Request:
Print exactly the lines from the first one down to the line containing "scene.camera = cam", both ends included, with no pictures and nothing else.

Records supplied:
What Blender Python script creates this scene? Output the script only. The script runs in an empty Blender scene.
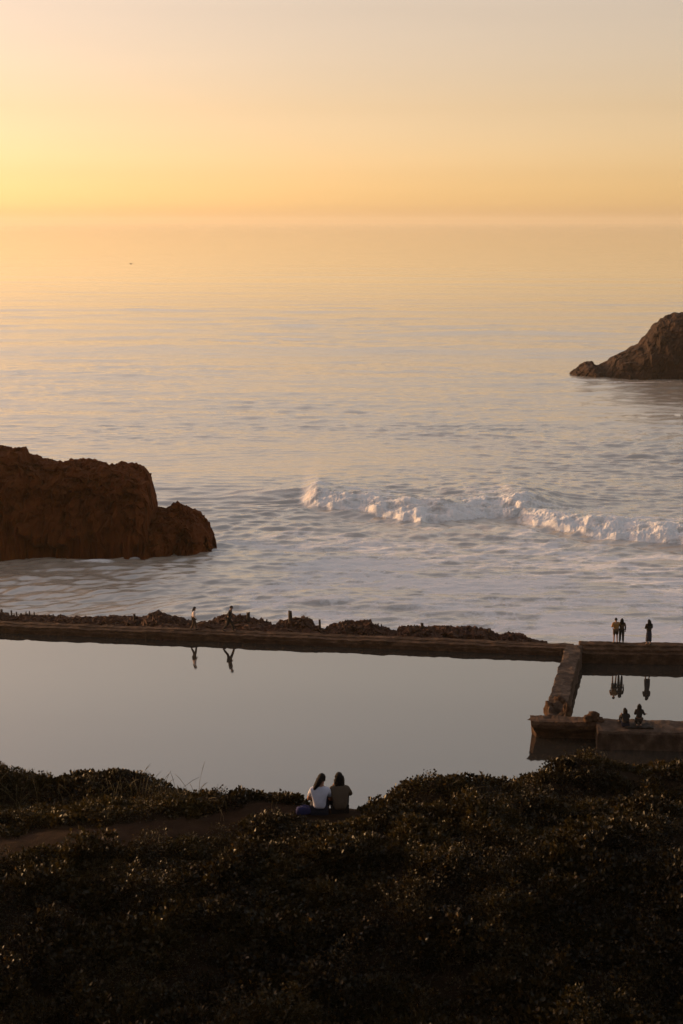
import bpy, math, random
import numpy as np

R = math.radians
scene = bpy.context.scene
COL = scene.collection
rng = np.random.default_rng(7)
random.seed(7)

# ------------------------------------------------------------------ camera, sky, sun, exposure
CZ, F, PITCH = 30.4, 1536.0, math.atan(290 / 1536)
cd = bpy.data.cameras.new('camera')
cam = bpy.data.objects.new('camera', cd)
COL.objects.link(cam)
cam.location = (0, 0, CZ)
cam.rotation_euler = (math.pi / 2 - PITCH, 0, 0)
cd.sensor_fit = 'VERTICAL'
cd.sensor_height = 36.0
cd.lens = 36.0 * F / 1024
cd.clip_start = 0.5
cd.clip_end = 120000
scene.camera = cam

SUN_EL, SUN_AZ = 5.0, -63.0           # azimuth measured from +Y, negative = left of the view
world = bpy.data.worlds.new('World')
scene.world = world
world.use_nodes = True
wt = world.node_tree
wbg = wt.nodes['Background']
sky = wt.nodes.new('ShaderNodeTexSky')
sky.sky_type = 'NISHITA'
sky.sun_disc = False
sky.sun_elevation = R(SUN_EL)
sky.sun_rotation = R(SUN_AZ)
sky.air_density, sky.dust_density, sky.ozone_density = 1.0, 1.0, 1.0
# tint of the evening air by height above the horizon
tc = wt.nodes.new('ShaderNodeTexCoord')
sx = wt.nodes.new('ShaderNodeSeparateXYZ')
wt.links.new(tc.outputs['Generated'], sx.inputs[0])
ramp = wt.nodes.new('ShaderNodeValToRGB')
wt.links.new(sx.outputs['Z'], ramp.inputs[0])
SKY_TINT = [(0.0, (1.38, 1.32, 1.95)), (.012, (1.52, 1.45, 2.15)), (.03, (1.27, 1.11, 1.56)), (.07, (1.20, .90, 1.02)), (.13, (1.34, .93, .93)),
            (.21, (2.3, 1.52, 1.28)), (.29, (2.85, 1.86, 1.48)), (.5, (3.0, 1.98, 1.58)), (1.0, (2.6, 1.9, 1.6))]
cr = ramp.color_ramp
while len(cr.elements) < len(SKY_TINT):
    cr.elements.new(0.5)
for e, (p, c) in zip(cr.elements, SKY_TINT):
    e.position = p
    e.color = (c[0] / 3, c[1] / 3, c[2] / 3, 1)
mul = wt.nodes.new('ShaderNodeMix')
mul.data_type = 'RGBA'
mul.blend_type = 'MULTIPLY'
mul.inputs[0].default_value = 1.0
wt.links.new(sky.outputs[0], mul.inputs[6])
wt.links.new(ramp.outputs[0], mul.inputs[7])
vm = wt.nodes.new('ShaderNodeVectorMath')
vm.operation = 'SCALE'
mpw = wt.nodes.new('ShaderNodeMapping')
mpw.inputs['Scale'].default_value = (1.6, 1.6, 16)
wt.links.new(tc.outputs['Generated'], mpw.inputs[0])
nzw = wt.nodes.new('ShaderNodeTexNoise')
nzw.inputs['Scale'].default_value = 2.4
nzw.inputs['Detail'].default_value = 3
wt.links.new(mpw.outputs[0], nzw.inputs['Vector'])
mrw = wt.nodes.new('ShaderNodeMapRange')          # faint uneven veils in the haze
mrw.inputs['From Min'].default_value = .3
mrw.inputs['From Max'].default_value = .7
mrw.inputs['To Min'].default_value = 3 * .985
mrw.inputs['To Max'].default_value = 3 * 1.015
wt.links.new(nzw.outputs['Fac'], mrw.inputs['Value'])
wt.links.new(mrw.outputs[0], vm.inputs['Scale'])
wt.links.new(mul.outputs[2], vm.inputs[0])
wt.links.new(vm.outputs[0], wbg.inputs[0])
wbg.inputs[1].default_value = 0.15

sd = bpy.data.lights.new('sun', 'SUN')
sd.energy = 3.2
sd.angle = R(0.5)
sd.color = (1.0, .62, .29)
sun = bpy.data.objects.new('sun', sd)
COL.objects.link(sun)
# the lamp shines along its -Z: from the sun towards the scene
from mathutils import Vector
sdir = Vector((math.sin(R(SUN_AZ)) * math.cos(R(SUN_EL)), math.cos(R(SUN_AZ)) * math.cos(R(SUN_EL)), math.sin(R(SUN_EL))))
sun.rotation_euler = sdir.to_track_quat('Z', 'Y').to_euler()
sun.location = sdir * 200

scene.view_settings.view_transform = 'Standard'
scene.view_settings.look = 'None'
scene.view_settings.gamma = 1
scene.view_settings.use_curve_mapping = False
scene.view_settings.exposure = 0.68
scene.render.engine = 'CYCLES'
scene.cycles.use_denoising = True
scene.cycles.max_bounces = 6
scene.cycles.volume_bounces = 2
scene.cycles.sample_clamp_indirect = 4

# ------------------------------------------------------------------ helpers
def ray(u, v):
    x, y = (u - 341.5) / F, (512 - v) / F
    return np.array([x, math.cos(PITCH) + y * math.sin(PITCH), y * math.cos(PITCH) - math.sin(PITCH)])

def on_level(u, v, z):                 # where the sight line meets a level
    d = ray(u, v)
    t = (z - CZ) / d[2]
    return d[0] * t, d[1] * t

def on_depth(u, v, y):                 # where it meets a vertical plane
    d = ray(u, v)
    return d[0] / d[1] * y, CZ + d[2] / d[1] * y

def _h(ix, iy, iz, seed):
    n = (ix.astype(np.int64) * 374761393 + iy.astype(np.int64) * 668265263 + iz.astype(np.int64) * 2147483647 + seed * 1274126177) & 0xffffffff
    n = ((n ^ (n >> 13)) * 1274126177) & 0xffffffff
    n = ((n ^ (n >> 16)) * 2246822519) & 0xffffffff
    n = n ^ (n >> 15)
    return (n & 0xffff) / 32767.5 - 1.0

def vnoise(x, y, z=0.0, seed=0):
    x, y = np.asarray(x, float), np.asarray(y, float)
    z = np.broadcast_to(np.asarray(z, float), x.shape)
    ix, iy, iz = np.floor(x), np.floor(y), np.floor(z)
    fx, fy, fz = x - ix, y - iy, z - iz
    fx, fy, fz = [t * t * t * (t * (t * 6 - 15) + 10) for t in (fx, fy, fz)]
    r = 0
    for dz in (0, 1):
        wz = fz if dz else 1 - fz
        for dy in (0, 1):
            wy = fy if dy else 1 - fy
            a = _h(ix, iy + dy, iz + dz, seed)
            b = _h(ix + 1, iy + dy, iz + dz, seed)
            r = r + wz * wy * (a * (1 - fx) + b * fx)
    return r

def fbm(x, y, z=0.0, seed=0, octv=4, gain=.5):
    s, a, f = 0, 1.0, 1.0
    for k in range(octv):
        s = s + a * vnoise(np.asarray(x) * f + 17.3 * k, np.asarray(y) * f - 9.1 * k, np.asarray(z) * f + 3.7 * k, seed + k)
        a *= gain
        f *= 2.03
    return s

def smooth(a, b, x):
    t = np.clip((x - a) / (b - a), 0, 1)
    return t * t * (3 - 2 * t)

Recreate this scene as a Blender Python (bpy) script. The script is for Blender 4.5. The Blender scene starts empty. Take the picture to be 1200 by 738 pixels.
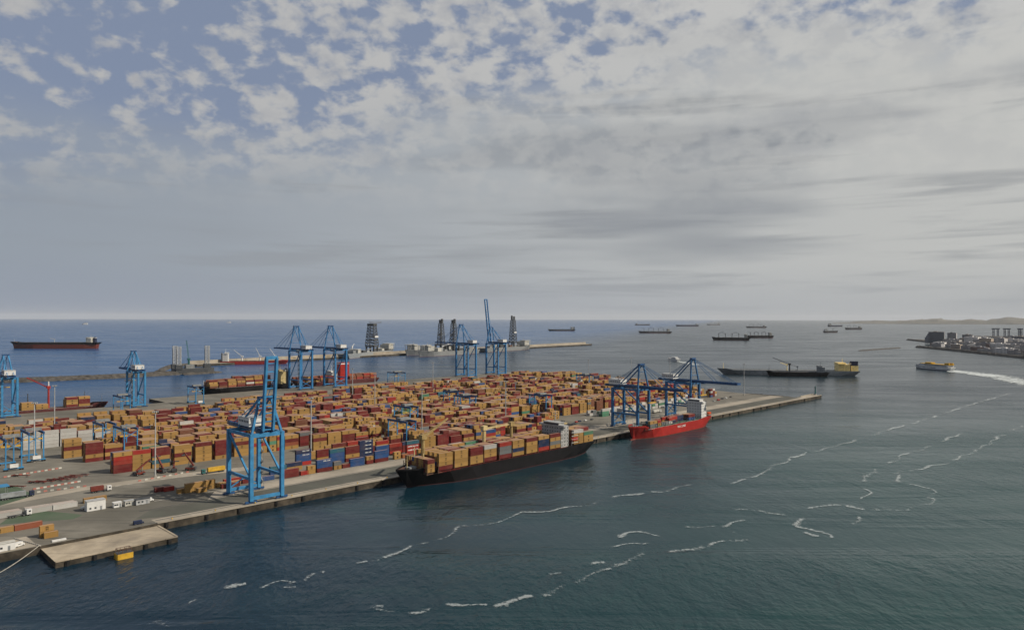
import bpy, math, random
import numpy as np
from mathutils import Vector, Matrix
SC = bpy.context.scene
COL = SC.collection
R = math.radians
# ------------------------------------------------------------------ frame of the harbour
# Charted positions are in survey units of K metres; u runs along the quay, v inland from the water.
K = 1.18
TA = R(44.6); SN, CS = math.sin(TA), math.cos(TA)
ROT = R(45.4)                       # heading of +u
QZ = 4.1                            # top of the quay above the water
CAMZ = 113.9
HAZE = 1.1e-5
def W(u, v, z=QZ): return Vector((K*(u*SN - v*CS), K*(u*CS + v*SN), z))
def XY(x, y, z=0.0): return Vector((K*x, K*y, z))
# ------------------------------------------------------------------ camera
cam = bpy.data.cameras.new("camera"); camo = bpy.data.objects.new("camera", cam); COL.objects.link(camo)
cam.sensor_width = 36.0; cam.lens = 24.99; cam.clip_start = 1.0; cam.clip_end = 400000.0
camo.location = (0, 0, CAMZ)
camo.rotation_euler = (Matrix.Rotation(R(90+0.28), 4, 'X') @ Matrix.Rotation(R(0.095), 4, 'Z')).to_euler()
SC.camera = camo
# ------------------------------------------------------------------ sky and sun
SUN_AZ, SUN_EL = R(99), R(39)       # azimuth from +Y towards +X
world = bpy.data.worlds.new("World"); SC.world = world; world.use_nodes = True
wt = world.node_tree; wt.nodes.clear()
class NT:
    """small helper to write node trees"""
    def __init__(s, t): s.t = t
    def n(s, kind, **kw):
        o = s.t.nodes.new(kind)
        for k, v in kw.items():
            if k.startswith('i_'):
                key = k[2:]; key = int(key) if key.isdigit() else key.replace('_', ' ')
                s.put(o.inputs[key], v)
            else: setattr(o, k, v)
        return o
    def put(s, sock, v):
        if hasattr(v, 'is_output'): s.t.links.new(v, sock)
        elif hasattr(v, 'outputs'): s.t.links.new(v.outputs[0], sock)
        else: sock.default_value = v
    def math(s, op, a, b=None, c=None, clamp=False):
        o = s.t.nodes.new('ShaderNodeMath'); o.operation = op; o.use_clamp = clamp
        for i, x in enumerate((a, b, c)):
            if x is not None: s.put(o.inputs[i], x)
        return o.outputs[0]
    def ramp01(s, x, a, b):
        o = s.t.nodes.new('ShaderNodeMapRange'); o.interpolation_type = 'SMOOTHSTEP'
        s.put(o.inputs[0], x); s.put(o.inputs[1], a); s.put(o.inputs[2], b); o.inputs[3].default_value = 0; o.inputs[4].default_value = 1
        return o.outputs[0]
    def mix(s, f, a, b, blend='MIX'):
        o = s.t.nodes.new('ShaderNodeMix'); o.data_type = 'RGBA'; o.blend_type = blend
        s.put(o.inputs[0], f)
        for i, x in ((6, a), (7, b)):
            s.put(o.inputs[i], (*x, 1) if isinstance(x, tuple) and len(x) == 3 else x)
        return o.outputs[2]
    def noise(s, vec, scale, detail=4, rough=.55, dist=0.0):
        o = s.t.nodes.new('ShaderNodeTexNoise'); s.put(o.inputs['Vector'], vec)
        o.inputs['Scale'].default_value = scale; o.inputs['Detail'].default_value = detail
        o.inputs['Roughness'].default_value = rough; o.inputs['Distortion'].default_value = dist
        return o.outputs[0]
    def mapping(s, vec, scale=(1, 1, 1), rot=(0, 0, 0), loc=(0, 0, 0)):
        o = s.t.nodes.new('ShaderNodeMapping'); s.put(o.inputs[0], vec)
        o.inputs['Location'].default_value = loc; o.inputs['Rotation'].default_value = rot; o.inputs['Scale'].default_value = scale
        return o.outputs[0]
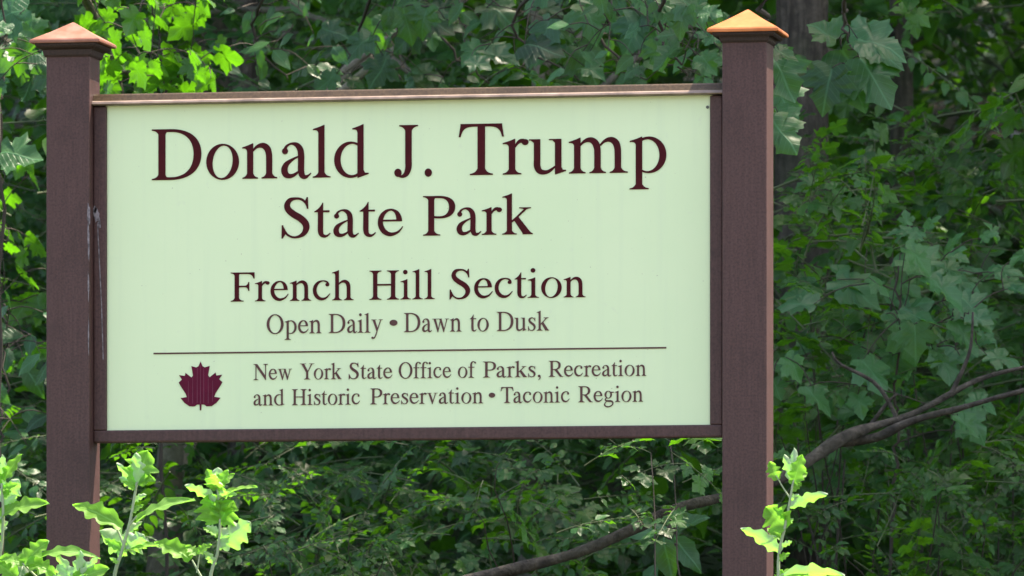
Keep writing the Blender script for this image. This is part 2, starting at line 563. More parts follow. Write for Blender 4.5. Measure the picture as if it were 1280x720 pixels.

Problem solution:
What Blender Python script creates this scene? Output the script only. The script runs in an empty Blender scene.
import bpy, math, random
import numpy as np

R = math.radians
scene = bpy.context.scene
COL = scene.collection
rng = np.random.default_rng(7)
random.seed(7)

# ------------------------------------------------------------------ camera, sky, sun, exposure
CZ, F, PITCH = 30.4, 1536.0, math.atan(290 / 1536)
cd = bpy.data.cameras.new('camera')
cam = bpy.data.objects.new('camera', cd)
COL.objects.link(cam)
cam.location = (0, 0, CZ)
cam.rotation_euler = (math.pi / 2 - PITCH, 0, 0)
cd.sensor_fit = 'VERTICAL'
cd.sensor_height = 36.0
cd.lens = 36.0 * F / 1024
cd.clip_start = 0.5
cd.clip_end = 120000
scene.camera = cam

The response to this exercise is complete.